Scientists have long struggled to distinguish natural hydroclimatic variability from human-induced climate change when analyzing shifting drought conditions worldwide. While complex computer models can simulate past climate fluctuations, they often carry biases that affect regional drought estimates. Now, a groundbreaking study using tree rings provides compelling evidence that global warming is driving 21st-century drought patterns across Europe and Asia.
A team of researchers, led by Kate Marvel and colleagues, turned to the Great Eurasian Drought Atlas (GEDA) a vast collection of tree ring records spanning 1,000 years to reconstruct historical drought trends. Because tree rings grow wider in warm, wet years and thinner in dry, cold years, they serve as a natural climate archive, offering an independent verification of model-based hydroclimate assessments.

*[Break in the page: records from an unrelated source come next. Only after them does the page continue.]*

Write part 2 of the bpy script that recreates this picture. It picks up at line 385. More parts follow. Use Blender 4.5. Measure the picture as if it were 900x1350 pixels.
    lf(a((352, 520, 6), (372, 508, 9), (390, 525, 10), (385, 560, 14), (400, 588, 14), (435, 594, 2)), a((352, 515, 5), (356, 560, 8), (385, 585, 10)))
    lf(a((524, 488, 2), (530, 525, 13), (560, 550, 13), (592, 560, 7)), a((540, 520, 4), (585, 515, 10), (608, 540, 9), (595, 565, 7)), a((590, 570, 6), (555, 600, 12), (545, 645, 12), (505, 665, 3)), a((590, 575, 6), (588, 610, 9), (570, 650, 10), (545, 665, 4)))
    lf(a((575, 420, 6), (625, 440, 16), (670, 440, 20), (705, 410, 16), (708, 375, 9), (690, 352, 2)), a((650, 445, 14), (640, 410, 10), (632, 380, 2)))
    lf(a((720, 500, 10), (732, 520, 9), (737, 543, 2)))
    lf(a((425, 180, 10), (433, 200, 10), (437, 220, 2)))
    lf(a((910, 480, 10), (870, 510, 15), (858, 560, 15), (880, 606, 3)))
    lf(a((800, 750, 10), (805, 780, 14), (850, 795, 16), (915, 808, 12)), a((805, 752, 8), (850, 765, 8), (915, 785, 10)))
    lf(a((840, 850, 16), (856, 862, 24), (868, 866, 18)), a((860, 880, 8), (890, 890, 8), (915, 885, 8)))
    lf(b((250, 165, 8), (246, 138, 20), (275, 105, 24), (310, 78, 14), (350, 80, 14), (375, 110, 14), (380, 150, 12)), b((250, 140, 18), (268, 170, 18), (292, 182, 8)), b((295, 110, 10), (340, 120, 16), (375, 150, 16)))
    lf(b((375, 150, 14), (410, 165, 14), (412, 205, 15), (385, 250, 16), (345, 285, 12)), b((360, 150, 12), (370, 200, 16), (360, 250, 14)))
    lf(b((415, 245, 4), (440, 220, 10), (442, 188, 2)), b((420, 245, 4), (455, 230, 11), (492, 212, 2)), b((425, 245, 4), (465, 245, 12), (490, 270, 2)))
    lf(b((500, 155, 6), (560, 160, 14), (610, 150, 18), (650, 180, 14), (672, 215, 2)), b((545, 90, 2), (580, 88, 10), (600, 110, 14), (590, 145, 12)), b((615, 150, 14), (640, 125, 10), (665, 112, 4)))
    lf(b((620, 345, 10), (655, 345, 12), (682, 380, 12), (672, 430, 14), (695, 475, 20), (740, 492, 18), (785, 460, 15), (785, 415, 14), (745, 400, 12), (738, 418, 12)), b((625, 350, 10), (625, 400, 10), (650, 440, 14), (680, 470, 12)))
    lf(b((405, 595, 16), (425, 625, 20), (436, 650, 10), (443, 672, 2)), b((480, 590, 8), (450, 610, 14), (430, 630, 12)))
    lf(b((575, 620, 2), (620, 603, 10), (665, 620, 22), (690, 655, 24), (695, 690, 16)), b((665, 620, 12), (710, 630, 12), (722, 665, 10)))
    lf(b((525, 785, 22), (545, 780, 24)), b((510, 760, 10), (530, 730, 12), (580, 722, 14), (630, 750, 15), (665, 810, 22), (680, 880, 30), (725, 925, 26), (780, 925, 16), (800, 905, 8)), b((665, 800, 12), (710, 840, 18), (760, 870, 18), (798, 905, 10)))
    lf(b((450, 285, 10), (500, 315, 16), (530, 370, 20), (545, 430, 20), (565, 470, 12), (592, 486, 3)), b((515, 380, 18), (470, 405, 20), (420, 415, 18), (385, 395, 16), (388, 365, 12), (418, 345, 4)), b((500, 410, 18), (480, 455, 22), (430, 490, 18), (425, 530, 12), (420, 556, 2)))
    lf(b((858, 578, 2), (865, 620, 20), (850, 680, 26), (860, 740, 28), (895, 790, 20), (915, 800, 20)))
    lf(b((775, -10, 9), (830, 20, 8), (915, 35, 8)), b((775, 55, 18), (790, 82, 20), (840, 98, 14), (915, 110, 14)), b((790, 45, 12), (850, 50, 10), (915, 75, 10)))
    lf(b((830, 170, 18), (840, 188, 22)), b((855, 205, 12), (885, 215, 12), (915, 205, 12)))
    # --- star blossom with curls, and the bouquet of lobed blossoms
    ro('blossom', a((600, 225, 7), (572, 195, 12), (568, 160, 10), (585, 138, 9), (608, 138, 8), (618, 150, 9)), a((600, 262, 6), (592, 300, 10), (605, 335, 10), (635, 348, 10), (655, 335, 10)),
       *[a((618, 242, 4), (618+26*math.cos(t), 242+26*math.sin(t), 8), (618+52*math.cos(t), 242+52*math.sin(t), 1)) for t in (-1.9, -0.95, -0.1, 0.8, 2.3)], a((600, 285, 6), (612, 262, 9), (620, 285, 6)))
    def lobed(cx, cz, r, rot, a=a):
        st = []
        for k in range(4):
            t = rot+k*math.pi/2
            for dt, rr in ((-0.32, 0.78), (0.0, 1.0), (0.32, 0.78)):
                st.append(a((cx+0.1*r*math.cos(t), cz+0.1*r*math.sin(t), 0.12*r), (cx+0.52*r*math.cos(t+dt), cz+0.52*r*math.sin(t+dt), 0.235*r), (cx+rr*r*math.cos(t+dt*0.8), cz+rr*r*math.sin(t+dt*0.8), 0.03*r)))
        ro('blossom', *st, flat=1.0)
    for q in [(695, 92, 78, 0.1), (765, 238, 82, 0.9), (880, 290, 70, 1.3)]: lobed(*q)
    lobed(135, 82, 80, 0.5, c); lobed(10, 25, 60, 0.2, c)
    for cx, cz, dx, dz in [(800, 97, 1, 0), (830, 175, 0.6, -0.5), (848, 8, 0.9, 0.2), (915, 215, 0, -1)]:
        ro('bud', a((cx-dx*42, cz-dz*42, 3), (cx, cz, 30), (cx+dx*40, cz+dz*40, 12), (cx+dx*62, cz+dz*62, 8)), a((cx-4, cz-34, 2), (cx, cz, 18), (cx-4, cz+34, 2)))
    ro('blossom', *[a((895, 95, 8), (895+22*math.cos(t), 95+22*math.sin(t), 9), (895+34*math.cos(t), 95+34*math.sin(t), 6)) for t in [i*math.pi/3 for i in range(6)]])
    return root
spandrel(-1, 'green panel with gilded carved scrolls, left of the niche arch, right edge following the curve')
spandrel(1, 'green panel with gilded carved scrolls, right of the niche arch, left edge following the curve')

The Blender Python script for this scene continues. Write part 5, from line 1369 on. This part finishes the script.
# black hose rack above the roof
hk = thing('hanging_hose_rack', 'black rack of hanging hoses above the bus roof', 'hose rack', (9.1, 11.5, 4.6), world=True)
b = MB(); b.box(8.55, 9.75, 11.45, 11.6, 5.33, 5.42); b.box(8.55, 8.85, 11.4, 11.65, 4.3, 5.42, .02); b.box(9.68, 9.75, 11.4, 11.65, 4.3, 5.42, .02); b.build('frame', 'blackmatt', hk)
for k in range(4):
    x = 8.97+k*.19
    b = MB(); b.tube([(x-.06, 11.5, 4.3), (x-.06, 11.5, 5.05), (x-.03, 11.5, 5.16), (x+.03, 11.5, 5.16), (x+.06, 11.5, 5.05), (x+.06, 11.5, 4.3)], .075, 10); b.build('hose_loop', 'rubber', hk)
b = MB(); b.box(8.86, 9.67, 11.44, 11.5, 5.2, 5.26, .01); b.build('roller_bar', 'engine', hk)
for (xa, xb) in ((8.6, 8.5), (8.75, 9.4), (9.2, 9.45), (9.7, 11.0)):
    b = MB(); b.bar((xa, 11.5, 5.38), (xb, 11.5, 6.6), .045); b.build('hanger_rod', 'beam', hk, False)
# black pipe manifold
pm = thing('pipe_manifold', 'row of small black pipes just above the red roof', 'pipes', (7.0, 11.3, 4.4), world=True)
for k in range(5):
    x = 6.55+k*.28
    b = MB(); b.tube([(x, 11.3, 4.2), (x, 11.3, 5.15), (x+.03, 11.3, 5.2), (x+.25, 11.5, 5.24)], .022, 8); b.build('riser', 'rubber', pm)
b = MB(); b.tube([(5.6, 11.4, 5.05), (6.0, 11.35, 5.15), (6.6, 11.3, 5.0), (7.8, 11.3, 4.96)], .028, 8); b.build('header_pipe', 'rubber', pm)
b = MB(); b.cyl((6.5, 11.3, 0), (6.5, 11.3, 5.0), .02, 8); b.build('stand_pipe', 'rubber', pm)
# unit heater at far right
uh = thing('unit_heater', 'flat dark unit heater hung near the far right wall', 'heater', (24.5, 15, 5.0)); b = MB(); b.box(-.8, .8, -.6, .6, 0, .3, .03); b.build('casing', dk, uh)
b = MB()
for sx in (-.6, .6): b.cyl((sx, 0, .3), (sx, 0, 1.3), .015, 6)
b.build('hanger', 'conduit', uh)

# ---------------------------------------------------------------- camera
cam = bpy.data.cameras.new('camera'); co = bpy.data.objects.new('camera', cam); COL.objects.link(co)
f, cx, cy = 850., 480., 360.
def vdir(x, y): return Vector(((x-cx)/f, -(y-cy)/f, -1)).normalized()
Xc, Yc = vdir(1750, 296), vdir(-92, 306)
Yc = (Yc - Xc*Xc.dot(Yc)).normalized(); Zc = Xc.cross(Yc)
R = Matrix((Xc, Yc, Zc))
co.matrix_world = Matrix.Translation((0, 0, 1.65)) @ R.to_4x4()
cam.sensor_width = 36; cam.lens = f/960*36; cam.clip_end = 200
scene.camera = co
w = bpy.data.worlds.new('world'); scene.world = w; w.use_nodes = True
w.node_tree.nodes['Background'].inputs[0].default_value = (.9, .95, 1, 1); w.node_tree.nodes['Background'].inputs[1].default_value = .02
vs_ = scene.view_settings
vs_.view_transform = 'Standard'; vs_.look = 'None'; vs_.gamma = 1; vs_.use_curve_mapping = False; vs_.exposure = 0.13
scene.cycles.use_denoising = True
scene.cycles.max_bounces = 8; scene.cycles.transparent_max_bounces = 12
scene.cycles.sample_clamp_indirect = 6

Decoding a Millennium of Drought Trends
The team analyzed GEDA tree ring data across regions defined in the Intergovernmental Panel on Climate Change’s (IPCC) Sixth Assessment Report. Using records from 1000 to 1849, they established baseline preindustrial drought patterns based on the Palmer Drought Severity Index (PDSI), a widely used metric for assessing moisture conditions. They then compared these historical variations to modern (1850-2020) PDSI values to determine whether contemporary drought trends could be explained by natural climate fluctuations.
The results were striking: in many regions, modern drought conditions could not be accounted for by historical variability alone. Instead, rising global temperatures emerged as the dominant factor.
The study found that some regions including eastern Europe, the Mediterranean, and Arctic Russia are becoming increasingly arid due to climate change, intensifying drought risks. Conversely, northern Europe, east central Asia, and Tibet are experiencing wetter conditions as global temperatures rise.
Although tree ring data can be influenced by factors other than climate, the researchers emphasized that GEDA selectively includes tree species and locations where climate is the primary driver of growth. This strengthens confidence in their findings and highlights the critical role of long-term natural records in understanding human-driven climate shifts.
As the planet continues to warm, studies like this underscore the urgent need for climate adaptation and mitigation efforts to manage emerging water crises. By combining historical evidence with modern climate science, researchers are painting an increasingly clear picture: today’s extreme droughts are not just echoes of the past but a direct consequence of human-induced climate change.